## TASK
Which lines of the records contain "from"? Collect every one of them.

## TASK INPUTS
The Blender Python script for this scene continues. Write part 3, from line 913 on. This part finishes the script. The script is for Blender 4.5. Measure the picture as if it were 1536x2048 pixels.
==
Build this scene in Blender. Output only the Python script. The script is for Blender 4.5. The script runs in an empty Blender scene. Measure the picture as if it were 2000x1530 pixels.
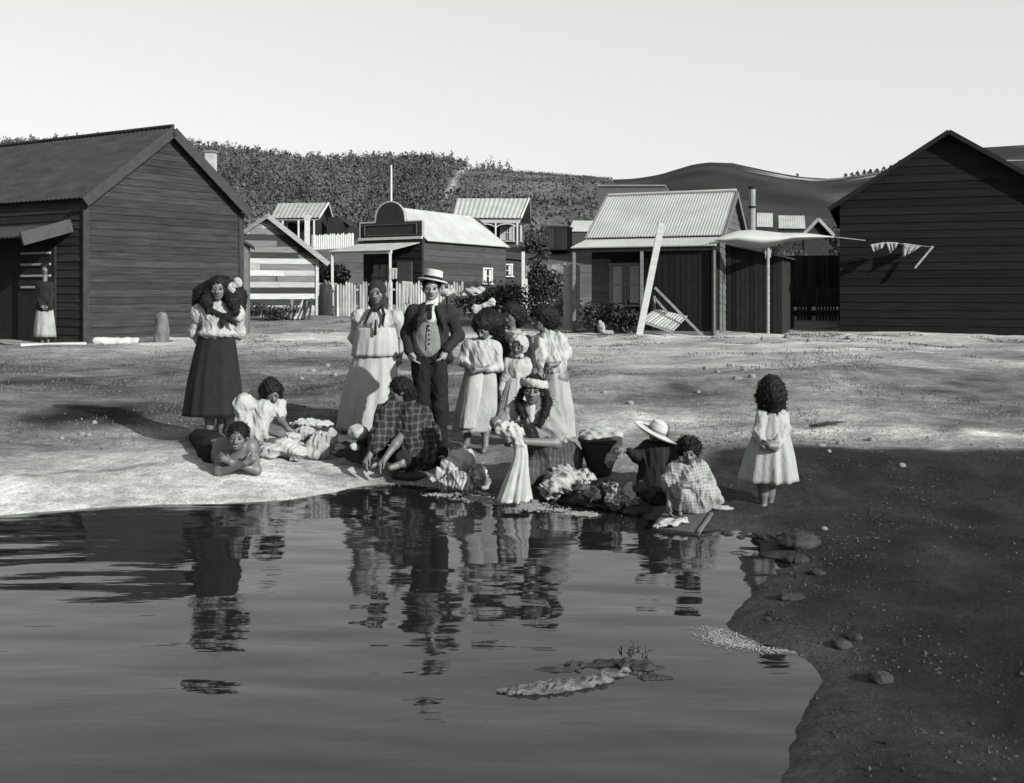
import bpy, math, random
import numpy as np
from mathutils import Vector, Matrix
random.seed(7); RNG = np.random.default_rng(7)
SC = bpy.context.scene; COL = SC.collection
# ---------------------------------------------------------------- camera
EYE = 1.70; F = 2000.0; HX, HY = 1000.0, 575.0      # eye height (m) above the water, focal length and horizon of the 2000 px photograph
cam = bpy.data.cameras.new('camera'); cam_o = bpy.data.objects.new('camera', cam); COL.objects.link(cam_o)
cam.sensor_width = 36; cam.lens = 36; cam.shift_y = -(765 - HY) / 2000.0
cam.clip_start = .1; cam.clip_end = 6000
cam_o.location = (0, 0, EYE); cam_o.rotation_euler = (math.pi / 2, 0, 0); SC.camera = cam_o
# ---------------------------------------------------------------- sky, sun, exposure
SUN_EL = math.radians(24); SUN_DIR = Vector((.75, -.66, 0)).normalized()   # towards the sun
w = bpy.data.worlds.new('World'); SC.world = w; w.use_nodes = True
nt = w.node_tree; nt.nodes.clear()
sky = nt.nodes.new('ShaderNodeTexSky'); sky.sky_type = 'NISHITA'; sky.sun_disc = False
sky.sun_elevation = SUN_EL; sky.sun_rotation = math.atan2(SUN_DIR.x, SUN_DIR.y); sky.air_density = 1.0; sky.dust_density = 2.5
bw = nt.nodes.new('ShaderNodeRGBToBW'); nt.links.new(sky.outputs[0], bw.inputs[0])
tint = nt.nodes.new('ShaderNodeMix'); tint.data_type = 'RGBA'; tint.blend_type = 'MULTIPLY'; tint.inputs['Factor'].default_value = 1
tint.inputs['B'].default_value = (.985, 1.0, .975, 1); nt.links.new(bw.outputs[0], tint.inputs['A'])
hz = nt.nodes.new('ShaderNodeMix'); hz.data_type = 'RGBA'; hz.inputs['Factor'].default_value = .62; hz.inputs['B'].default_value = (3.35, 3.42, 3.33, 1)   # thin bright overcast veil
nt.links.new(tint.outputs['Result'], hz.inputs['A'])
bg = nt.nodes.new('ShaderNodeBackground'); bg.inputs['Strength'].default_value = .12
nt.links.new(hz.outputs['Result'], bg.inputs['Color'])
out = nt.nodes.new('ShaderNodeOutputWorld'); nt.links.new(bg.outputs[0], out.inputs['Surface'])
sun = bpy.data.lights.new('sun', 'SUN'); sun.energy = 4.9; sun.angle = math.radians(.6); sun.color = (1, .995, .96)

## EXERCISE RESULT
The Blender Python script for this scene continues. Write part 3, from line 913 on. This part finishes the script. The script is for Blender 4.5. Measure the picture as if it were 1536x2048 pixels.
from mathutils import Vector, Matrix